■ **STATED GOAL**:
Using the data below, copy every line that contains the word "scene".
--- Begin DATA EXTRACT ---
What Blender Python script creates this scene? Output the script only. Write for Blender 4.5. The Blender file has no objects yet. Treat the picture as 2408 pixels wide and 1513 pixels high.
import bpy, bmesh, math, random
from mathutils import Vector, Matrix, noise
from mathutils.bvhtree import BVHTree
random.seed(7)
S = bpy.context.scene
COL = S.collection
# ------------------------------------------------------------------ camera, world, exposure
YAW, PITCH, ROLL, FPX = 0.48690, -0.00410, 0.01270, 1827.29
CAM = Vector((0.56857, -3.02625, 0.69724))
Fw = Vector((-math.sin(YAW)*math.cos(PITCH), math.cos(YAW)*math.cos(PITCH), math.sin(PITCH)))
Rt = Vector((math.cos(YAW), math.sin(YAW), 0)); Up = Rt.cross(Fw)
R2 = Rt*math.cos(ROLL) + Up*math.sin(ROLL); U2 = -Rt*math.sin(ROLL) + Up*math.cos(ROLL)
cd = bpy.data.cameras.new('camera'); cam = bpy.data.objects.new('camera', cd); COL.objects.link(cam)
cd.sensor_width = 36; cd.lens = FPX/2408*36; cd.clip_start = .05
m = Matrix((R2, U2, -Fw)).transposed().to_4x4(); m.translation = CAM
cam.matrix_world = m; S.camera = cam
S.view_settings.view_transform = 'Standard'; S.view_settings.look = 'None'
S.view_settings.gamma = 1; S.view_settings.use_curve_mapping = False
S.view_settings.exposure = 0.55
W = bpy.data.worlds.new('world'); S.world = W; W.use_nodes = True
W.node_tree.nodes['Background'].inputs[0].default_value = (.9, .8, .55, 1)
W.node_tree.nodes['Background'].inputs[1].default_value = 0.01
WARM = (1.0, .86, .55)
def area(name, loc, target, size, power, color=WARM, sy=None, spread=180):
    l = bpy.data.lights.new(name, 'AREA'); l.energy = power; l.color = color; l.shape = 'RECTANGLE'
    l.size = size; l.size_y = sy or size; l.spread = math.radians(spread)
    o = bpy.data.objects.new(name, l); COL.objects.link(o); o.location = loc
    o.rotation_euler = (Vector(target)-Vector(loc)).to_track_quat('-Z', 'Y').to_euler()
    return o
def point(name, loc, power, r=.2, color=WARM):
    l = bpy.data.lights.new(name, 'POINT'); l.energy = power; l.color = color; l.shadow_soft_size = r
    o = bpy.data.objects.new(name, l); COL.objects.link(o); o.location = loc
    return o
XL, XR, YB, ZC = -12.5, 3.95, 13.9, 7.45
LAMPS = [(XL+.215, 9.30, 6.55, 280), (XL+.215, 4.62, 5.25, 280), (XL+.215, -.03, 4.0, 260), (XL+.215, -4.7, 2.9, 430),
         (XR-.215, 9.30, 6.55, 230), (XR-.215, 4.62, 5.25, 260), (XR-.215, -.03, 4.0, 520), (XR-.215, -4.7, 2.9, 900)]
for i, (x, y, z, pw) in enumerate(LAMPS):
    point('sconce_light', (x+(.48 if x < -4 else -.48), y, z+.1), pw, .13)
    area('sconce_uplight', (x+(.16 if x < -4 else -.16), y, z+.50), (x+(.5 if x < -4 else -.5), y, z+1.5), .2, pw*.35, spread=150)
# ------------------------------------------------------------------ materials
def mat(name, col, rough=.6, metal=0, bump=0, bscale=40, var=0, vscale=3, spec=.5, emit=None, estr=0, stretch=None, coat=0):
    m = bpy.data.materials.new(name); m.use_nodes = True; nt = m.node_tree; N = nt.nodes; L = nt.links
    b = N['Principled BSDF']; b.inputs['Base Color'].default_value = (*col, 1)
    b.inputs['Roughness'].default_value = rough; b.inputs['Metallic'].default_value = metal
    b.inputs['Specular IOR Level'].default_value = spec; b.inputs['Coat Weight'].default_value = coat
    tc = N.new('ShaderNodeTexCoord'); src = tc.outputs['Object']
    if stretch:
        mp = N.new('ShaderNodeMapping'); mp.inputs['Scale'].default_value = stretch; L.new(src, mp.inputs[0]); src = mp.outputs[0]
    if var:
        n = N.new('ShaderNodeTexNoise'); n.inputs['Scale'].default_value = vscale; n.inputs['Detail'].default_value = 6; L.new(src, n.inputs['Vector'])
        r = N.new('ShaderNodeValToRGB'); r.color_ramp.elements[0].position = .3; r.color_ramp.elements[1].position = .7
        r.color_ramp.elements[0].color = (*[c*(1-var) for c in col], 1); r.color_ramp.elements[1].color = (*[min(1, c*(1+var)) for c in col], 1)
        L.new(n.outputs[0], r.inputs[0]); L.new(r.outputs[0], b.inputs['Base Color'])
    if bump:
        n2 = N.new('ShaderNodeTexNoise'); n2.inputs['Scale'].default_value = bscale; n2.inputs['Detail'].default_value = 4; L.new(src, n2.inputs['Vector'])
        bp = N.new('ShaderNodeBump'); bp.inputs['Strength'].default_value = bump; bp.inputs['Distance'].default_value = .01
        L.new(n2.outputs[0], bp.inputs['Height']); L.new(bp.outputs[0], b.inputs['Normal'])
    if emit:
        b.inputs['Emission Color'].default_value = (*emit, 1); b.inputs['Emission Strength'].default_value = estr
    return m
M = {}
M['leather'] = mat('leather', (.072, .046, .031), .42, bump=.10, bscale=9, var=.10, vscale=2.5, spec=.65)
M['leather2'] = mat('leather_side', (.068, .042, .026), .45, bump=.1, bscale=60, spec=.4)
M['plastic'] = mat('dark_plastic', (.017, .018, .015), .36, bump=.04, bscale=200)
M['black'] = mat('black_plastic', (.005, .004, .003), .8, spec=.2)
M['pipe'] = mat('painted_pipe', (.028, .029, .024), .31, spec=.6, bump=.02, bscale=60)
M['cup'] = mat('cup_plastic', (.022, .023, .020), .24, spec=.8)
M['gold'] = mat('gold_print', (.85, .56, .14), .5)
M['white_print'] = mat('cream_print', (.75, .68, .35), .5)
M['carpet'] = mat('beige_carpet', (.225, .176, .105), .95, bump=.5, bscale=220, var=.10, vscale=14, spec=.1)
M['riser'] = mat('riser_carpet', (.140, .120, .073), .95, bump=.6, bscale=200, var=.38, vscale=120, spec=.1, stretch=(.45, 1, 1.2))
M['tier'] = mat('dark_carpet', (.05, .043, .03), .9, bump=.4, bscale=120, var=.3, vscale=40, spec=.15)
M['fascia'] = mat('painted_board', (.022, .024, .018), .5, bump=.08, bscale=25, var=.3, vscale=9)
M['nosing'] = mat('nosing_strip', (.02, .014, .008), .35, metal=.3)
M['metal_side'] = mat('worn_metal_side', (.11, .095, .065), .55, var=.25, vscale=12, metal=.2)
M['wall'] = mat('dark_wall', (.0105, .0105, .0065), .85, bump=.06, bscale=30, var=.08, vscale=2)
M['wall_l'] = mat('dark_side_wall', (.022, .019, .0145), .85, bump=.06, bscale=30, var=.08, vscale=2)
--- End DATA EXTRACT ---
■ **WORKED SOLUTION**:
What Blender Python script creates this scene? Output the script only. Write for Blender 4.5. The Blender file has no objects yet. Treat the picture as 2408 pixels wide and 1513 pixels high.
S = bpy.context.scene